DATA SECTION:
_ _ _
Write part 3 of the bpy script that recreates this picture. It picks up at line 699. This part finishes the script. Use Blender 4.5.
_ _ _
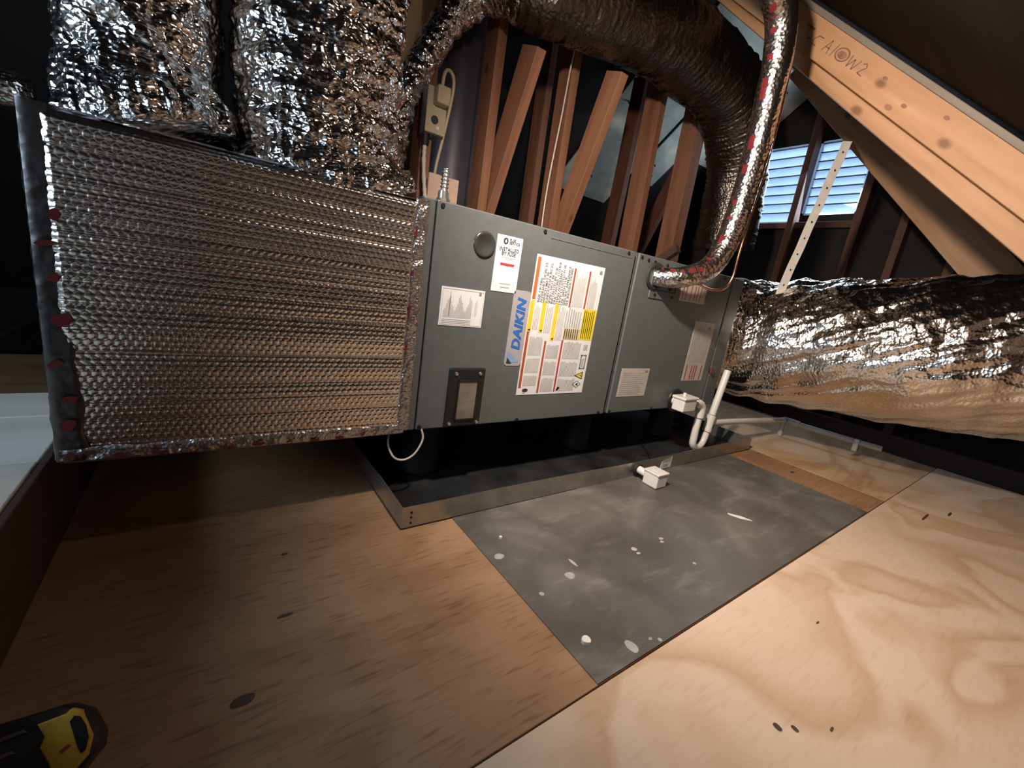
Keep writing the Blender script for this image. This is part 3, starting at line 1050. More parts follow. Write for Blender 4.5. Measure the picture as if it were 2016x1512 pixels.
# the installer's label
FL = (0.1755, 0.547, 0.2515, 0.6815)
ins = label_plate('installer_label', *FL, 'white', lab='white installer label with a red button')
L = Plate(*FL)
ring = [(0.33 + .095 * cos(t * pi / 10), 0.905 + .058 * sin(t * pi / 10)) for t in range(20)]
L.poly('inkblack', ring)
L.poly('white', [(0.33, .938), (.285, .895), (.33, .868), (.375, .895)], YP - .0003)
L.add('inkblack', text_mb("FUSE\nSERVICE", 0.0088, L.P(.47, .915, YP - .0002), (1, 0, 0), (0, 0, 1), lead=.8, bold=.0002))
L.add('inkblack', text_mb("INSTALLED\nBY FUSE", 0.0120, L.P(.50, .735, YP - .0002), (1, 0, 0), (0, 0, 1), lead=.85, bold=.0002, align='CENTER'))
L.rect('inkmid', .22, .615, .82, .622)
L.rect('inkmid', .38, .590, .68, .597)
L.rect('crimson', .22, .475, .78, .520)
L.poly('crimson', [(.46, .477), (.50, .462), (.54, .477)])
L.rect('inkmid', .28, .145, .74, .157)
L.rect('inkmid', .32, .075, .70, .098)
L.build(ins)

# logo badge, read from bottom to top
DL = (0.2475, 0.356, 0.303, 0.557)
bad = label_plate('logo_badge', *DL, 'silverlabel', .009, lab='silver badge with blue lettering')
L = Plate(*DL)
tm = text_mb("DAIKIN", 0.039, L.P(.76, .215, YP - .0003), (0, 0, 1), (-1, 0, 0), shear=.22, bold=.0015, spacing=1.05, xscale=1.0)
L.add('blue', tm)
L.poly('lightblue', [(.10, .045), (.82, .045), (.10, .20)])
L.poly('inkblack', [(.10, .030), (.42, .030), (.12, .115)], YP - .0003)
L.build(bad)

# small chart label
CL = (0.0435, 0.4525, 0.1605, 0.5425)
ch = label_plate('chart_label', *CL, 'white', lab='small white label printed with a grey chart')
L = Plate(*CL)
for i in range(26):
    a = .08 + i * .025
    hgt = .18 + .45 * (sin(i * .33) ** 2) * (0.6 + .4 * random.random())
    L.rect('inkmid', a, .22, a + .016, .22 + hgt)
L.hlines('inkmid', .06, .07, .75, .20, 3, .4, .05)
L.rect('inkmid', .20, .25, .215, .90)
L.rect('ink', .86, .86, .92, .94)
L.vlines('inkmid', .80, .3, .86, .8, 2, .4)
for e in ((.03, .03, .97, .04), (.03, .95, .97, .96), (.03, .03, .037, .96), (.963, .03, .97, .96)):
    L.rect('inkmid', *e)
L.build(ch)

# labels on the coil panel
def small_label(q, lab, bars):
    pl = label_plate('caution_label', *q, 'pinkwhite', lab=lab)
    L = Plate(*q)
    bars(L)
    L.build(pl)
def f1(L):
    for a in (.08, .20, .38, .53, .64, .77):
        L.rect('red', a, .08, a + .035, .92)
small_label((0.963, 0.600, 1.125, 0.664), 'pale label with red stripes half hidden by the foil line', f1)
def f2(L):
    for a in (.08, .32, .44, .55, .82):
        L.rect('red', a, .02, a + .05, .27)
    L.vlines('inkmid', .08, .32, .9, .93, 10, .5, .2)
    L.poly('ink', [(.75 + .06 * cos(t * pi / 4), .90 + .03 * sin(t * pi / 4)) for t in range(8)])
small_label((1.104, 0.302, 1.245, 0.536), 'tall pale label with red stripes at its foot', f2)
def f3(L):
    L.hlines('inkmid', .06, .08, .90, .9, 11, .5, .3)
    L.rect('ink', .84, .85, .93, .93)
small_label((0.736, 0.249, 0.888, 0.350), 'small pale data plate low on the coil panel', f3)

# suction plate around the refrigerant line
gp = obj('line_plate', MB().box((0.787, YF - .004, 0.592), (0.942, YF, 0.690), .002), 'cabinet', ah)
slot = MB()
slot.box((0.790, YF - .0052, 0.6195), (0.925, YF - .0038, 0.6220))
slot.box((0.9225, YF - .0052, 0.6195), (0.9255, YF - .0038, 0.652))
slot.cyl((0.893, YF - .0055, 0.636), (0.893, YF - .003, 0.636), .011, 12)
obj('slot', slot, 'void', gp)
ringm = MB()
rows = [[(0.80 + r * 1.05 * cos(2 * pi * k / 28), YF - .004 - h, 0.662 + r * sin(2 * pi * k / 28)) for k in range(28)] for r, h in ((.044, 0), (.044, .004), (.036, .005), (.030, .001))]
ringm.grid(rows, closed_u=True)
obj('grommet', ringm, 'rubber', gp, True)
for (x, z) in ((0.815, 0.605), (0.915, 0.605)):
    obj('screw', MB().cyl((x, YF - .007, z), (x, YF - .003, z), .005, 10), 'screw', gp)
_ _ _
SHORT PROBLEM:
Pull out all lines of the data with the string "this".

COMPLETED EXERCISE:
Write part 3 of the bpy script that recreates this picture. It picks up at line 699. This part finishes the script. Use Blender 4.5.
Keep writing the Blender script for this image. This is part 3, starting at line 1050. More parts follow. Write for Blender 4.5. Measure the picture as if it were 2016x1512 pixels.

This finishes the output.